Brooding Questions

kirghizstan

In the Brooder
5 Years
Sep 19, 2014
59
2
41
Mass, USA
My 9 chicks are 2 weeks old now and I have a few questions.

1) The height of the 75watt bulb being used is the same as the day I brought them home because they have kept a fairly regular sleeping pattern underneath. Not directly under it but in the general area with a distinct open area directly underneath. I've tried raising it or a 60watt bulb but they all crowd in underneath telling me they are too cold so I change it back. Should I just keep this up until they decide they are ready?

2) They are in a long plastic tub right now, but they are quickly becoming too big. I'm going to build a 3.5' x 4.5' brooder for them. They will probably be inside until mid to late april because the snow is still 2 feet deep and I'm still experiencing negative temperatures. How high should I make the brooder. I was thinking of making it 2' at one end and 3' at the other so my 1 year old can walk up and see. however if 2' is enough i could make the whole thing that height simplifying construction.

Your thoughts are appreciated, thanks
 
Definitely pay a lot more attention to them than any magic formula you may read on here. My perfect brooder includes having one area warm enough and letting the rest cool down quite a bit. When you have a room full of people with the thermostat set at a “normal” temperature, some people are too warm, some too cold, and some just right. Why? People are different. Chicks are different too. Give them an option if finding where they want to be. As long as they are not crowding under the heat or lining the far walls of the brooder, you are doing it just right.

I know some people on here think I’m horrible but my 3x6 brooder is in the coop. I’ve had chicks just a few days old in there when the outside temperature was in the single digits Fahrenheit. I keep one end toasty but there have been mornings I’ve seen ice on the far end of that brooder. The chicks don’t care what the temperature is outside the brooder. They don’t care what the temperature is on the far end of the brooder. They care what the temperature is where they are. If some place is too cold, they don’t go there, at least not for long. Then hey go back to the warm end to warm up.

Two feet is a good height for that brooder.
 
with very curious young kids, 1 and 4, do you think the chicks would do ok with a heating pad underneath instead of a lamp above? I'm worried the kids could touch the light and get hurt.
 
with very curious young kids, 1 and 4, do you think the chicks would do ok with a heating pad underneath instead of a lamp above?
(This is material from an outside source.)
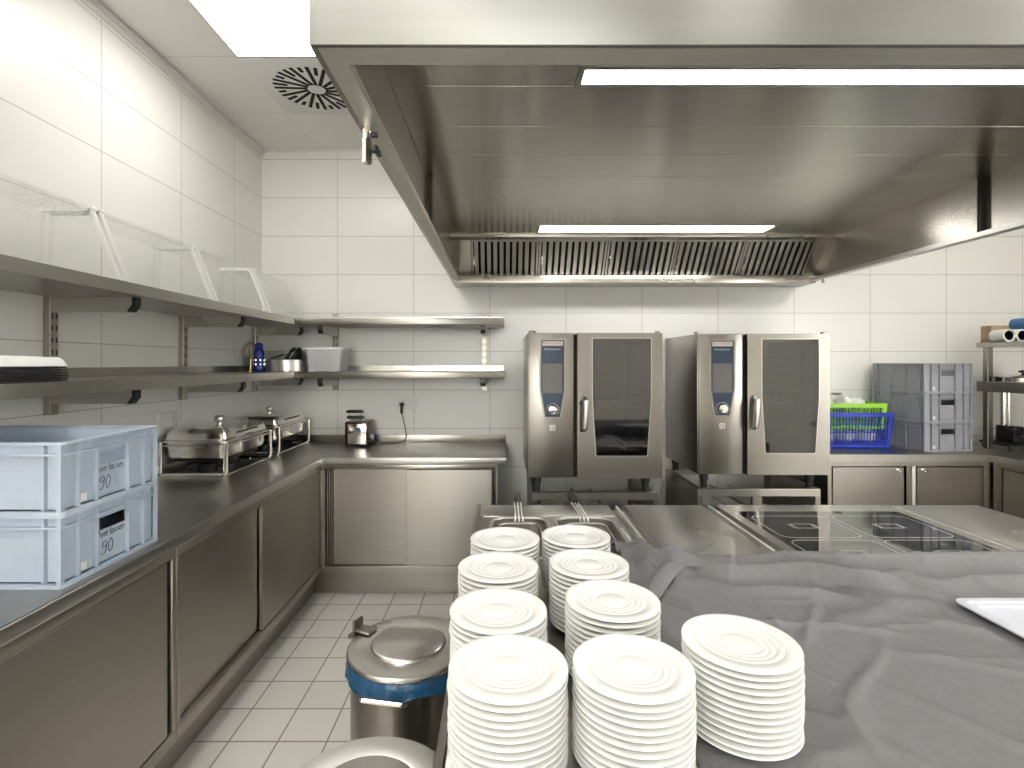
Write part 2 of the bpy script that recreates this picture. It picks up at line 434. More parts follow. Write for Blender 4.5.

I'm worried the kids could touch the light and get hurt.

A heating pad is really not a good idea in a brooder situation, imo. I would suggest you consider a brooder plate if you wish to avoid the heat lamp.
 
That photo shows over, not under. I assume you are brooding in the house where the ambient temperature is in the 70’s. At two weeks old yours aren’t that far away from not needing any heat in there.

As long as you can provide a set-up where there is a transition from heated to ambient, it should work. I’d be a little nervous going immediately from an area that is potentially too warm to an area that is too cold, but they are pretty tough. They could probably work it out.

With your kids playing in there I’d be a lot more concerned about them knocking the light down and starting a fire than them getting burned. Many decades ago my sister-in-law warned her two year old son to not touch certain things because they were hot. She started warming her curling iron and warned him not to touch it. It was “hot”. He wanted to curl his hair when she turned her back so he burned his forehead. After he quit crying he went to several places around the house, pointing and saying “hot”. He now understood what “hot” meant.

I don’t advocate burning your kids, but a fire could have much more serious longer lasting consequences than a burn. I’d consider trying to keep the kids from getting burned in the first place which is what you are thinking about. They will learn “hot” soon enough no matter how hard you try.
 
Well that brooder was short lived. I built them a new 4.5' x 5.5' x 2' brooder because they seem to have tripled in size in a week. hopefully this is big enough until the snow melts enough to let me finish the coop.